Bengaluru’s Virat Kohli has again crossed 500 runs in a season. That is his ninth such IPL campaign, a reminder that form changes, but class travels well.

Four teams chase one spot

The real traffic jam sits around fourth place. Punjab, Rajasthan, Delhi and Kolkata remain in the hunt, with every match carrying extra weight.

Rajasthan’s position is especially tense. They face Mumbai in a match that could decide whether their season stays alive or slips away.

Their teenage batter Vaibhav Suryavanshi has become one of the stories of the tournament. He has already broken records for six-hitting by an Indian batter in a season.

His 93 against Lucknow brought Rajasthan back after three straight defeats. He has also moved near the top of the overall six-hitting charts.

For young Indian players, this kind of season can change everything. One strong IPL run can affect contracts, brand value, and national selection talk.

But Rajasthan still need team results, not just individual fireworks. In the IPL, highlight reels do not take you into the playoffs. Points do.

Kolkata have also kept themselves alive with back-to-back wins. Their victory over Mumbai showed they still have enough balance to trouble stronger sides.

Delhi remain in the mix too, which makes the final league matches feel like a rolling knockout round.

Injuries and exits bite hard

Late-season injuries have started shaping team plans. Bengaluru’s Jacob Bethell has been ruled out with a finger injury and will return to England.

For a franchise, losing an overseas player now hurts twice. You lose the player, and you lose the tactical plan built around him.

Kolkata also lost Angkrish Raghuvanshi after a collision with Varun. Reports mention concussion and a finger fracture, which ends his tournament at a cruel time.

These injuries remind us that IPL depth is not a luxury. It is insurance. Teams that survive May usually have benches ready before crisis arrives.

Chennai, the five-time champions, are already out of the playoff race. Gujarat beat them by 89 runs, with Sai Sudharsan, Shubman Gill and Jos Buttler all making half-centuries.

For Chennai supporters, this season will feel unfamiliar. The franchise has built its reputation on timing its run perfectly. This year, that rhythm never arrived.

MS Dhoni did not play this IPL season, and Suresh Raina said Dhoni had spoken about his body feeling weaker. That line will stay with fans.

Dhoni’s future remains one of Indian cricket’s emotional questions. But Chennai’s larger issue is also practical. They need to manage a generational shift without losing their identity.

Bigger business of cricket

There is also the money story, which never sits far from the IPL table. A recent valuation put Kolkata as the most valuable franchise at Rs 19,200 crore.

Virat Kohli reportedly remains the highest-earning player in IPL history. Rohit Sharma and Dhoni follow him on that list.

These figures explain why late-season matches carry pressure beyond sport. Sponsors, broadcasters, franchise owners, and digital platforms all ride on playoff visibility.
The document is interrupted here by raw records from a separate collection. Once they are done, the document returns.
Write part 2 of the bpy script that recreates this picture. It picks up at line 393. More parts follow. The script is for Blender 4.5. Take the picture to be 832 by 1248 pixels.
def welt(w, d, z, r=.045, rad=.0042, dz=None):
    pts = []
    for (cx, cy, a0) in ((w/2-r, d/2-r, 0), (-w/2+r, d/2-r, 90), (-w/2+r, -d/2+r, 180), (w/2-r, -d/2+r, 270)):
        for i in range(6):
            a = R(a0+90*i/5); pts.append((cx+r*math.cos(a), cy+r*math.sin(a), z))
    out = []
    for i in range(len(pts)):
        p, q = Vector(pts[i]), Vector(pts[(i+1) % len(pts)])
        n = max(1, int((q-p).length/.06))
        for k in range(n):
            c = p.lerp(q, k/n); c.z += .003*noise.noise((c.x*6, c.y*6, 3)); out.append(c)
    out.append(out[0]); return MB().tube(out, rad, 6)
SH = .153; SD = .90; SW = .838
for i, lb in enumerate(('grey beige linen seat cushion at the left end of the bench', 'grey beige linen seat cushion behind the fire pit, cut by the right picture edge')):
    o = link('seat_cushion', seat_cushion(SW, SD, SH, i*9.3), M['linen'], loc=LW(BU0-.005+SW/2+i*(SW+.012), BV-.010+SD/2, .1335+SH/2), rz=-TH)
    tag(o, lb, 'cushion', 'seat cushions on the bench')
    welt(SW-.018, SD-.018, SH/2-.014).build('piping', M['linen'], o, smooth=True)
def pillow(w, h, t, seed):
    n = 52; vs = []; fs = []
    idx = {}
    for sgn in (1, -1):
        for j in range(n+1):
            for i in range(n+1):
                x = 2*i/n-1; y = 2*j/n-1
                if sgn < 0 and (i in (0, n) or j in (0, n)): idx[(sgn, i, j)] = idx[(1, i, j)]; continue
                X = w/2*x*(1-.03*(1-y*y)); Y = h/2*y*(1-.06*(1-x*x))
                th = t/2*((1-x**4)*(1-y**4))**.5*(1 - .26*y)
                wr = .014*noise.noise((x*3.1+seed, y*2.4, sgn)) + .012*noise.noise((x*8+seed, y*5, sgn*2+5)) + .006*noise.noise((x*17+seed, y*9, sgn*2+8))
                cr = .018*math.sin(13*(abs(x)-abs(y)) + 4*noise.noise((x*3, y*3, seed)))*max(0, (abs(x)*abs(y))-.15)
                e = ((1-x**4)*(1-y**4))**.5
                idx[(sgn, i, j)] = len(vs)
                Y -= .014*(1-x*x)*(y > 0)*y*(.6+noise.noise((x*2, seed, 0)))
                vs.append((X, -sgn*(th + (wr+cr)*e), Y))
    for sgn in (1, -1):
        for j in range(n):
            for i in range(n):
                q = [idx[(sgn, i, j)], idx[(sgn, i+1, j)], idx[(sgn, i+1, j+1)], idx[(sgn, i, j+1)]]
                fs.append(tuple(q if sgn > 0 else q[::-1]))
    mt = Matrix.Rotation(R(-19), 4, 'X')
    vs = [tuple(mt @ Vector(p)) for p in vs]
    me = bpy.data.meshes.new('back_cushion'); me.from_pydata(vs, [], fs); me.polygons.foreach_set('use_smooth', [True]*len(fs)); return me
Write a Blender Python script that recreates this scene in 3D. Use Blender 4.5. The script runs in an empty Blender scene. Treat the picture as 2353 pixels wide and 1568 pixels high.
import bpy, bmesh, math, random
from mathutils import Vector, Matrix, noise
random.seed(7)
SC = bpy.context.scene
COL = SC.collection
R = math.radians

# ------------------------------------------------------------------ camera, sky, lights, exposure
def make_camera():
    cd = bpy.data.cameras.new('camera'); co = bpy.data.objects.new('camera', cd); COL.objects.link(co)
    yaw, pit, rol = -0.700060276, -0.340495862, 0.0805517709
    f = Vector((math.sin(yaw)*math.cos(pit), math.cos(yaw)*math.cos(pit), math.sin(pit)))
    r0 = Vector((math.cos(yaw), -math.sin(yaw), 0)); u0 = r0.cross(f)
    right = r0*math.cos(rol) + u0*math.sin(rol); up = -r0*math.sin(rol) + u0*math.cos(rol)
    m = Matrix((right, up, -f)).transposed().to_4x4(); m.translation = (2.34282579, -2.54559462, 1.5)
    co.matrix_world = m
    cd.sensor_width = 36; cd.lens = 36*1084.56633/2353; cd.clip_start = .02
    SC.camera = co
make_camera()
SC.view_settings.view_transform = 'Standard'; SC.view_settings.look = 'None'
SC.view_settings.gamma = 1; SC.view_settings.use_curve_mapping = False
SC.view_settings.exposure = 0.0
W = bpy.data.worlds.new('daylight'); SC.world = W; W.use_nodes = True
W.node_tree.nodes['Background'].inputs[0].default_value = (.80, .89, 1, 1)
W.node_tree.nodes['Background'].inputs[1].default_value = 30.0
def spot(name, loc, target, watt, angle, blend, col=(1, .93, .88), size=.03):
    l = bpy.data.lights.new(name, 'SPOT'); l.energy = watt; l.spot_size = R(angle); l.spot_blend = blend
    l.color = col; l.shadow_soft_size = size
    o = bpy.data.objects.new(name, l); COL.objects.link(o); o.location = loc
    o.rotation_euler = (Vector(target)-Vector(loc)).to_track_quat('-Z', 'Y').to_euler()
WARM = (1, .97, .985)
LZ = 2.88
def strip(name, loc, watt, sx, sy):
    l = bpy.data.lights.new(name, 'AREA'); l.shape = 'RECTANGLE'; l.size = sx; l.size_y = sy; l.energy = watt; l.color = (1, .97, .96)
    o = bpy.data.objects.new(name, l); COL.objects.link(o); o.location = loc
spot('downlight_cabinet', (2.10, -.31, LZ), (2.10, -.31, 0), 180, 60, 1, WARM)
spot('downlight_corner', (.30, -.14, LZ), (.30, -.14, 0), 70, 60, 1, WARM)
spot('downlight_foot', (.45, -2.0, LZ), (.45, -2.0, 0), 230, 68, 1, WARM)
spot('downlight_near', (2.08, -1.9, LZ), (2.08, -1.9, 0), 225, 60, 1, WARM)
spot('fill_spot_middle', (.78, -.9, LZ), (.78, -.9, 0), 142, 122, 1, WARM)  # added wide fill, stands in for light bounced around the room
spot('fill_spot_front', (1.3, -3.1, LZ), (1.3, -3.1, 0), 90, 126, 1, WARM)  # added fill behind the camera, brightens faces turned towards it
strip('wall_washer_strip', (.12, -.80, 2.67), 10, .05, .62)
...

A playoff spot gives a franchise more screen time. More screen time means more brand value. More brand value improves the next commercial cycle.

That is why Punjab’s win matters beyond one result. It keeps their season commercially alive too, not just competitively alive.

There is even talk about Bihar having its own IPL team, with Vedanta Group chairman Anil Agarwal backing the idea. Bihar’s leadership has responded positively.

That demand reflects a larger truth. The IPL is no longer just a cricket tournament for metro cities. It is a national business machine.

For a young fan in Patna, Ranchi, Indore or Guwahati, local identity matters. A franchise can become a symbol of pride and opportunity.

The next few matches will decide who reaches the playoffs. But they will also show which teams handle pressure like adults, not just entertainers.

For ordinary fans, IPL 2026 is entering its best phase. The table is tight, reputations are moving, and every over now carries consequences. That is when this league becomes more than noise. It becomes a mirror of Indian cricket’s ambition, impatience, and endless appetite for the next big story.